Мне это кажется неубедительным. Мне кажется, Толстой как раз из тех русских литераторов, который Бога видел, чувствовал, пребывал в диалоге. Для него диалог с отцом — нормальное состояние в дневниках. Наверное, потому, что сам был немного богом. Другое дело, что в своих книгах он бог ветхозаветный, потому что он не снисходит до объяснения причин. Вот Соня ему не нравится, поэтому Соня — пустоцвет. А Наташа нравится, хотя Наташа совершенно аморальное существо, но Наташа нравится, он ее любит. И вообще это происходит, как в классическом анекдоте: «Господи, за что?» — «Не нравишься ты мне!» Понимаете, вот такой принцип у Толстого. Он действительно немного ветхозаветен в этом отношении.

Но в плане благодати, в плане чуда — он чувствует чудо очень остро, и поэтому у Толстого есть эпизоды, до которых никто не поднимался: ни Чехов, ни Достоевский, может быть, разве что Тургенев иногда в своем поэтическом мирочувствовании. Помните сцену, когда шорох звезд в четвертом томе «Войны и мира», когда звезды перешептываются о чем-то над людьми, над солдатами, которые легли спать и вместе заснули у костра, а до этого они учили песенку про Андрея IV после того, как… Помните, как Кутузов проскакал перед полками — и мордой их в дерьмо? Вот это любимый эпизод. И все, видя старичка на лошади, бешено ему кричат «Ура!». Это замечательный эпизод. Кстати, Кутузов таким и вошел в историю. Никакие работы, его разоблачающие, ничего не сделают с чудом толстовского преображения. Вот реальность он преобразил — и стало так, как он написал.

Поэтому моменты благодати в творчестве Толстого очень многочисленные, их очень много, моменты глубочайшего прозрения, тайновидения. Они есть и в «Воскресении». А в «Анне Карениной» — помните, как Левин перед свадьбой смотрит на эти обсыпанные снегом тротуары, обсыпанные мукой калачи? Вот это радостное, божественное принятие мира! Это очень было присуще Толстому. Другое дело, что Толстой пытался рационализировать веру, а это задача заведомо бессмысленная и бесполезная. И не надо было этого делать, как мне кажется. Ну, кто мы такие, чтобы учить Толстого? Мы его учить не собираемся. Просто Толстой действительно попытался изъять из Евангелия чудо. Ничего не получилось. А сам он был явлением чуда, олицетворением этого чудо, и поэтому в творчестве его все присутствует в quantum satis.
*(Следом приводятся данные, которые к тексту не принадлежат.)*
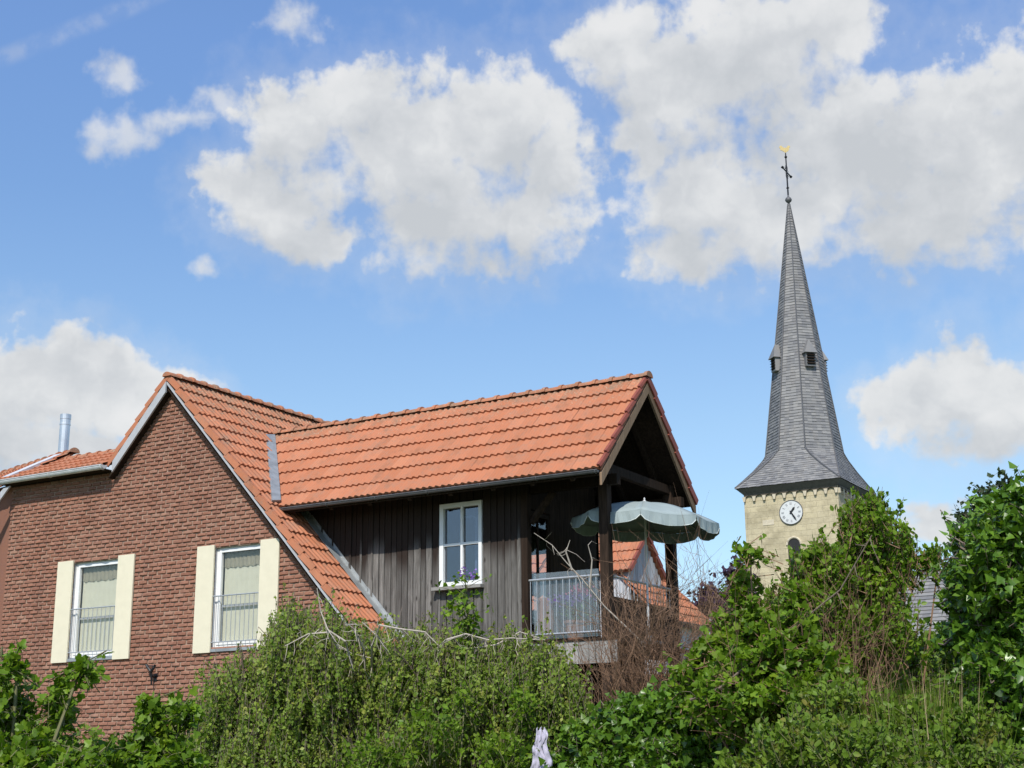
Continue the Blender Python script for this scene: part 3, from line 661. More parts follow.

«Вопрос об американской литературе. Почему Стейнбек пишет «Гроздья гнева», понятно — отразить американское путешествие за лучшей жизнью. Но почему он избирает ветхозаветную, жестокую, сухую манеру описания? И почему в явно христианской книге, полной аллюзий на Писание, главную роль играет женщина — что мать, что Роза Сарона?»

Видите ли, это очень точно поставленный вопрос, потому что в американской литературе, в американской культуре в целом образ женщины присутствует едва ли не чаще (женщины-искупительницы), едва ли не чаще, чем христологическая фигура. И неслучайно была попытка сделать Христа женщиной в «Догме», в пародийной картине. И вообще идея, вот эта вся история о том, что мир будет искупаться женщиной, женским божеством, более милосердным, — вы это можете найти у Стивена Кинга в «The Stand» (в «Противостоянии»), где тоже всех спасает черная — как бы это сказать? — афроамериканка. Это очень частый американский образ. Это тоже такая отчасти женская фигура матери-искупительницы, хранительница очага.

У меня, грех себя цитировать, но у меня было такое стихотворение «Мне видятся южные штаты — еще до гражданской войны», вот это: «Чепцы и наколки старух, молитвенник…»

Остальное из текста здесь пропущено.